岡倉天心は、『茶の本』の中で、茶室は世界で一番小さい家であるが、ギリシヤのパルテノンにも劣らない芸術性の高い建築である、と言いました。茶室は、露地という庭と一体になって、茶の湯をおこなうためのものです。客は世俗をこえた世界に遊ぶために、潜りをくぐって、清々しい露地を歩きます。露地は飛石や延段で道をつくり、樹木を植えて静かな山里の雰囲気をつくります。客は蹲踞で手水を使って躙口から茶室へ入ります。室内は日常の暮しの空間とは異なり、低く狭いほの暗い座敷です。そして丸太の柱で自然の素材を使った土壁塗りの簡素を極めた造りです。茶人はこうした簡素な造りのなかに、茶の湯の心意気をかよわせ、繊細な眼配りによって、隅々まで洗練された空間をつくり出したのです。

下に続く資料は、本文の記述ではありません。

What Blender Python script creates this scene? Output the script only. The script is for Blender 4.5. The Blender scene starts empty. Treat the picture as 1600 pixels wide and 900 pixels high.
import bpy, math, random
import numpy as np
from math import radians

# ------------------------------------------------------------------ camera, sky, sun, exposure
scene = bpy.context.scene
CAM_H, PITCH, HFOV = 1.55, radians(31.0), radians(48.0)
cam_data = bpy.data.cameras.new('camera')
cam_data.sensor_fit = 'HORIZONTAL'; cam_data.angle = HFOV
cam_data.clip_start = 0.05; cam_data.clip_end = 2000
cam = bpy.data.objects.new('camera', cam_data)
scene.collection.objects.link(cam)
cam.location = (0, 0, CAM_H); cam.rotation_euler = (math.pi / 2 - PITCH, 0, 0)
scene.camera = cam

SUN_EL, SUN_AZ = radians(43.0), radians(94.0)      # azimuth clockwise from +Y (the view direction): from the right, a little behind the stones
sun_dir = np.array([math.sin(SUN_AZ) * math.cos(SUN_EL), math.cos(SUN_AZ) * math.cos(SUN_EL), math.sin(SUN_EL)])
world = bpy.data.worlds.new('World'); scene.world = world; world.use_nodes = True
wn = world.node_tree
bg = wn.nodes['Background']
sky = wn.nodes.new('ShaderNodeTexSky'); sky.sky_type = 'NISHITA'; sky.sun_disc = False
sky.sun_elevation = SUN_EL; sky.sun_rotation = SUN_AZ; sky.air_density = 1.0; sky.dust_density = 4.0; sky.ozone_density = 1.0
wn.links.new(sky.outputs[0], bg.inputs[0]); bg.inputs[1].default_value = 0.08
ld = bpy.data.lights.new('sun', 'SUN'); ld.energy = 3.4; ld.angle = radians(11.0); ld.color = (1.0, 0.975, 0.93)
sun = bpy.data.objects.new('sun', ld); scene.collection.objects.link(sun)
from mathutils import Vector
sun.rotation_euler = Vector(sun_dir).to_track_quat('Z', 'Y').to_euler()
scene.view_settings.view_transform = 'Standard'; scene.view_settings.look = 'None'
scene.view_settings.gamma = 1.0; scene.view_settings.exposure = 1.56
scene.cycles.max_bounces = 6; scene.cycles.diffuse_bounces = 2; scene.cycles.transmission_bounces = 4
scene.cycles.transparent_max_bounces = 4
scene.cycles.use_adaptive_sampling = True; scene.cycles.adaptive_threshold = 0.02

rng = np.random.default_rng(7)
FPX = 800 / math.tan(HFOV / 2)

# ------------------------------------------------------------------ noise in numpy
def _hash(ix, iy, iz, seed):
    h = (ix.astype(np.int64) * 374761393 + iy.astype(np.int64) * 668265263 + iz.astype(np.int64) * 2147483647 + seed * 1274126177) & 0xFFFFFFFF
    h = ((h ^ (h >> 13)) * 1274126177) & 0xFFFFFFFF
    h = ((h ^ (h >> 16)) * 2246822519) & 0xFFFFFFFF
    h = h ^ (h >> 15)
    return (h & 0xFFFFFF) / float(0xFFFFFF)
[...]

茶室は客座と点前座から成り、床を設け、炉を切って、客をもてなしやすいように、それらの配置に工夫をめぐらします。もてなしのためには客に窮屈な思いをさせることはできません。狭い空間も広く感じられるよう工夫します。茶の湯の所作には低い天井も、低い出入口も支障はありません。
こうした日常性をこえた茶室も、実は日本人の住居の縮図のようなものでした。茶室には広間の茶室もつくられました。そしてそういう造りが日常的な建物の中にも取り入れられて数寄屋造りという様式が発達したのでした。